* Exercise task *
Every line with the word "pixels" in it should be extracted from the data that follows.

* Raw data *
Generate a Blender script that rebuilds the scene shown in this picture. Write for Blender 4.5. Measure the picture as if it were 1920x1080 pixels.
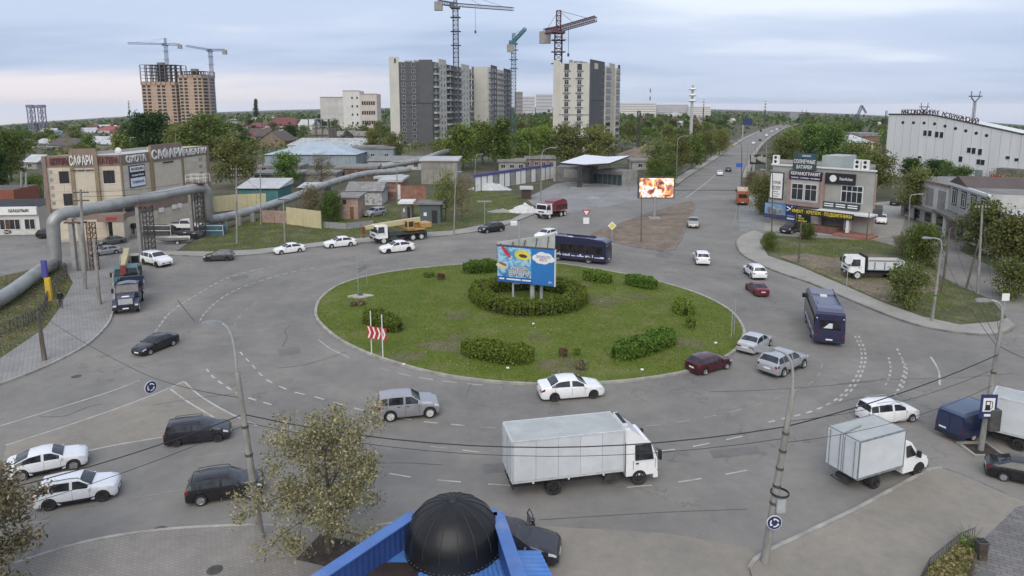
import bpy,math,random
import numpy as np
from mathutils import Vector,Matrix,noise as mnoise
scene = bpy.context.scene
for _o in list(bpy.data.objects):
 bpy.data.objects.remove(_o)
COL = scene.collection
R = math.radians
random.seed(7)
# ------------------------------------------------------------------ camera
CAMH,F,PITCH,VH = 20.0,1300.0,R(9.0),198.0  # metres; focal length in photo pixels (1920 wide)
SP,CP = math.sin(PITCH),math.cos(PITCH)
V0 = VH+F*math.tan(PITCH)  # row of the optical axis
cam_data = bpy.data.cameras.new('camera')
cam = bpy.data.objects.new('camera',cam_data)
COL.objects.link(cam)
cam.location = (0,0,CAMH)
cam.rotation_euler = (R(90)-PITCH,0,0)
cam_data.sensor_fit = 'HORIZONTAL'
cam_data.sensor_width = 36.0
cam_data.lens = 36.0*F/1920.0
cam_data.shift_y = -(540.0-V0)/1920.0
cam_data.clip_end = 120000.0
cam_data.clip_start = 0.5
scene.camera = cam
# ------------------------------------------------------------------ sky, sun, exposure
SUN_AZ,SUN_EL = R(-172),R(42)  # azimuth from +Y towards +X
world = bpy.data.worlds.new('World')
scene.world = world
world.use_nodes = True
wt = world.node_tree
for n in list(wt.nodes):
 wt.nodes.remove(n)
def wn(kind,**kw):
 n = wt.nodes.new(kind)
 for k,v in kw.items():
  setattr(n,k,v)
 return n
def wl(a,b):
 wt.links.new(a,b)
def wmath(op,a,b=None,clamp=False):
 n = wn('ShaderNodeMath',operation=op,use_clamp=clamp)
 for i,q in enumerate((a,b)):
  if q is None:
   continue
  if isinstance(q,(int,float)):
   n.inputs[i].default_value = q
  else :
   wl(q,n.inputs[i])
 return n.outputs[0]
def wmix(f,a,b):
 n = wn('ShaderNodeMix',data_type='RGBA')
 if isinstance(f,(int,float)):
  n.inputs[0].default_value = f
 else :
  wl(f,n.inputs[0])
 for i,q in ((6,a),(7,b)):
  if isinstance(q,tuple):
   n.inputs[i].default_value = (*q,1)
  else :
   wl(q,n.inputs[i])
 return n.outputs[2]
def lin(r,g,b,k=1.0):
 f = lambda c:((c/255.0)/12.92 if c<=10 else (((c/255.0)+0.055)/1.055)**2.4)
 return (f(r)*k,f(g)*k,f(b)*k)
sky = wn('ShaderNodeTexSky',sky_type='NISHITA')
sky.sun_disc = False
sky.sun_elevation = SUN_EL
sky.sun_rotation = SUN_AZ
sky.air_density = 1.4
sky.dust_density = 3.0
tc = wn('ShaderNodeTexCoord')
sepd = wn('ShaderNodeSeparateXYZ')
wl(tc.outputs['Generated'],sepd.inputs[0])
dx,dy,dz = sepd.outputs
zz = wmath('MAXIMUM',dz,0.0)
den = wmath('ADD',zz,0.10)
cmb = wn('ShaderNodeCombineXYZ')
wl(wmath('DIVIDE',dx,den),cmb.inputs[0])
wl(wmath('MULTIPLY',wmath('DIVIDE',dy,den),1.9),cmb.inputs[1])
def wnoise(scale,detail,rough,off):
 m = wn('ShaderNodeMapping')
 m.inputs['Location'].default_value = off
 wl(cmb.outputs[0],m.inputs[0])
 n = wn('ShaderNodeTexNoise')
 n.inputs['Scale'].default_value = scale
 n.inputs['Detail'].default_value = detail
 n.inputs['Roughness'].default_value = rough
 wl(m.outputs[0],n.inputs[0])
 return n.outputs[0]
def wramp(val,stops):
 r = wn('ShaderNodeValToRGB')
 r.color_ramp.interpolation = 'EASE'
 e = r.color_ramp.elements
 while len(e)<len(stops):
  e.new(0.5)
 for k,(p,c) in enumerate(stops):
  e[k].position = p
  e[k].color = (*c,1)
 wl(val,r.inputs[0])
 return r.outputs[0]
n1 = wnoise(0.26,4,0.45,(3.1,1.7,0))
n2 = wnoise(0.8,4,0.5,(9.3,4.7,2))
shade = wmath('ADD',wmath('MULTIPLY',n1,0.75),wmath('MULTIPLY',n2,0.25))
K = 10.0
band = wn('ShaderNodeMapRange',clamp=True)
band.interpolation_type = 'SMOOTHSTEP'
wl(dz,band.inputs[0])
band.inputs[1].default_value = 0.075
band.inputs[2].default_value = 0.135
shade = wmath('ADD',shade,wmath('SUBTRACT',wmath('MULTIPLY',band.outputs[0],0.12),0.06))
cloud = wramp(shade,[(0.36,lin(160,178,209)),(0.50,lin(184,198,224)),(0.68,lin(220,228,242))])
# pale bank low over the horizon, warmer towards the veiled sun on the left
azim = wmath('ARCTAN2',dx,dy)
leftness = wn('ShaderNodeMapRange',clamp=True)
leftness.interpolation_type = 'SMOOTHSTEP'
wl(azim,leftness.inputs[0])
leftness.inputs[1].default_value = 0.35
leftness.inputs[2].default_value = -0.55
low = wn('ShaderNodeMapRange',clamp=True)
low.interpolation_type = 'SMOOTHSTEP'
wl(wmath('ADD',dz,wmath('MULTIPLY',wmath('SUBTRACT',n2,0.5),0.06)),low.inputs[0])
low.inputs[1].default_value = 0.062
low.inputs[2].default_value = 0.022
bank = wmix(leftness.outputs[0],lin(196,207,226),lin(231,224,227))
lowf = wmath('MULTIPLY',low.outputs[0],wmath('ADD',0.45,wmath('MULTIPLY',leftness.outputs[0],0.45)))
cloud2 = wmix(lowf,cloud,bank)
scl = wn('ShaderNodeVectorMath',operation='SCALE')
wl(cloud2,scl.inputs[0])
scl.inputs['Scale'].default_value = K*0.86
skymix = wmix(0.9,sky.outputs[0],scl.outputs[0])
bg = wn('ShaderNodeBackground')
bg.inputs['Strength'].default_value = 0.1
wl(skymix,bg.inputs['Color'])
wout = wn('ShaderNodeOutputWorld')
wl(bg.outputs[0],wout.inputs['Surface'])
sun_data = bpy.data.lights.new('sun','SUN')
sun_data.energy = 1.5
sun_data.angle = R(55)
sun_data.color = (1.0,0.93,0.82)
sun = bpy.data.objects.new('sun',sun_data)
COL.objects.link(sun)
_sd = Vector((math.sin(SUN_AZ)*math.cos(SUN_EL),math.cos(SUN_AZ)*math.cos(SUN_EL),math.sin(SUN_EL)))
sun.rotation_euler = _sd.to_track_quat('Z','Y').to_euler()
sun.location = (0,0,60)
scene.view_settings.view_transform = 'Standard'
scene.view_settings.look = 'None'
scene.view_settings.exposure = 0.55
scene.view_settings.gamma = 1.0
scene.view_settings.use_curve_mapping = False
scene.cycles.max_bounces = 5
scene.cycles.diffuse_bounces = 3
scene.cycles.transparent_max_bounces = 6
scene.cycles.use_denoising = True
# ------------------------------------------------------------------ photo row/column -> place on the ground
def gz(x,y):
 """height of the land: flat round the junction, falling away gently far off to both sides"""
 r = math.hypot(x,y)
 if y<=1 or r<260:
  return 0.0
 a = min(1.3,abs(x/y)/0.738)
 return -0.021*(a**2)*(r-260.0)
def ray(u,v):
 a,b = (u-960.0)/F,(V0-v)/F
 return Vector((a,CP+b*SP,-SP+b*CP))
def G(u,v,z=0.0):
 d = ray(u,v)
 t = (z-CAMH)/d.z
 p = Vector((d.x*t,d.y*t,z))
 return p
def GT(u,v):
 """same on the falling land"""
 z = 0.0
 for _ in range(25):
  d = ray(u,v)
  dz_ = min(d.z,-0.004)
  t = (z-CAMH)/dz_
  p = Vector((d.x*t,d.y*t,z))
  z = 0.5*z+0.5*gz(p.x,p.y)
 p.z = gz(p.x,p.y)
 return p
def ZT(y,v):
 """height that shows at row v at depth y"""
 b = (V0-v)/F
 return CAMH+y*(-SP+b*CP)/(CP+b*SP)
def XT(u,y,z=0.0):
 return (u-960.0)/F*(y*CP-(z-CAMH)*SP)
def at(u,v,y):
 z = ZT(y,v)
 return Vector((XT(u,y,z),y,z))
 # ------------------------------------------------------------------ materials
MATS = {}
def mat(name,col,rough=0.8,var=0.12,scale=3.0,metal=0.0,bump=0.0,bscale=None,spec=0.4,coat=0.0,emit=0.0,dirt=None,dirt_amt=0.0,objrand=0.0,space='Object',stretch=None):
 if name in MATS:
  return MATS[name]
 m = bpy.data.materials.new(name)
 m.use_nodes = True
 nt = m.node_tree
 p = nt.nodes['Principled BSDF']
 p.inputs['Roughness'].default_value = rough
 p.inputs['Metallic'].default_value = metal
 p.inputs['Specular IOR Level'].default_value = spec
 p.inputs['Coat Weight'].default_value = coat
 p.inputs['Coat Roughness'].default_value = 0.08
 L = nt.links.new
 t = nt.nodes.new('ShaderNodeTexCoord')
 src = t.outputs[space] if space!='World' else nt.nodes.new('ShaderNodeNewGeometry').outputs['Position']
 if stretch:
  mp = nt.nodes.new('ShaderNodeMapping')
  mp.inputs['Scale'].default_value = stretch
  L(src,mp.inputs[0])
  src = mp.outputs[0]
 nz = nt.nodes.new('ShaderNodeTexNoise')
 nz.inputs['Scale'].default_value = scale
 nz.inputs['Detail'].default_value = 6
 nz.inputs['Roughness'].default_value = 0.62
 L(src,nz.inputs['Vector'])
 lo = tuple(c*(1-var*1.6) for c in col)
 hi = tuple(min(1,c*(1+var*1.2)) for c in col)
 rp = nt.nodes.new('ShaderNodeValToRGB')
 rp.color_ramp.elements[0].position = 0.32
 rp.color_ramp.elements[0].color = (*lo,1)
 rp.color_ramp.elements[1].position = 0.68
 rp.color_ramp.elements[1].color = (*hi,1)
 L(nz.outputs[0],rp.inputs[0])
 out = rp.outputs[0]
 if dirt is not None:
  n2 = nt.nodes.new('ShaderNodeTexNoise')
  n2.inputs['Scale'].default_value = scale*0.28
  n2.inputs['Detail'].default_value = 7
  n2.inputs['Roughness'].default_value = 0.7
  L(src,n2.inputs['Vector'])
  r2 = nt.nodes.new('ShaderNodeMapRange')
  r2.inputs[1].default_value = 0.48
  r2.inputs[2].default_value = 0.70
  r2.inputs[4].default_value = dirt_amt
  L(n2.outputs[0],r2.inputs[0])
  mx = nt.nodes.new('ShaderNodeMix')
  mx.data_type = 'RGBA'
  L(r2.outputs[0],mx.inputs[0])
  L(out,mx.inputs[6])
  mx.inputs[7].default_value = (*dirt,1)
  out = mx.outputs[2]
 if objrand:
  oi = nt.nodes.new('ShaderNodeObjectInfo')
  hs = nt.nodes.new('ShaderNodeHueSaturation')
  mr = nt.nodes.new('ShaderNodeMapRange')
  mr.inputs[3].default_value = 1-objrand
  mr.inputs[4].default_value = 1+objrand
  L(oi.outputs['Random'],mr.inputs[0])
  L(mr.outputs[0],hs.inputs['Value'])
  L(out,hs.inputs['Color'])
  out = hs.outputs[0]
 L(out,p.inputs['Base Color'])
 if bump:
  nb = nt.nodes.new('ShaderNodeTexNoise')
  nb.inputs['Scale'].default_value = bscale or scale*6
  nb.inputs['Detail'].default_value = 4
  L(src,nb.inputs['Vector'])
  bp = nt.nodes.new('ShaderNodeBump')
  bp.inputs['Strength'].default_value = bump
  bp.inputs['Distance'].default_value = 0.05
  L(nb.outputs[0],bp.inputs['Height'])
  L(bp.outputs[0],p.inputs['Normal'])
 if emit:
  L(out,p.inputs['Emission Color'])
  p.inputs['Emission Strength'].default_value = emit
 MATS[name] = m
 return m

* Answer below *
Generate a Blender script that rebuilds the scene shown in this picture. Write for Blender 4.5. Measure the picture as if it were 1920x1080 pixels.
CAMH,F,PITCH,VH = 20.0,1300.0,R(9.0),198.0  # metres; focal length in photo pixels (1920 wide)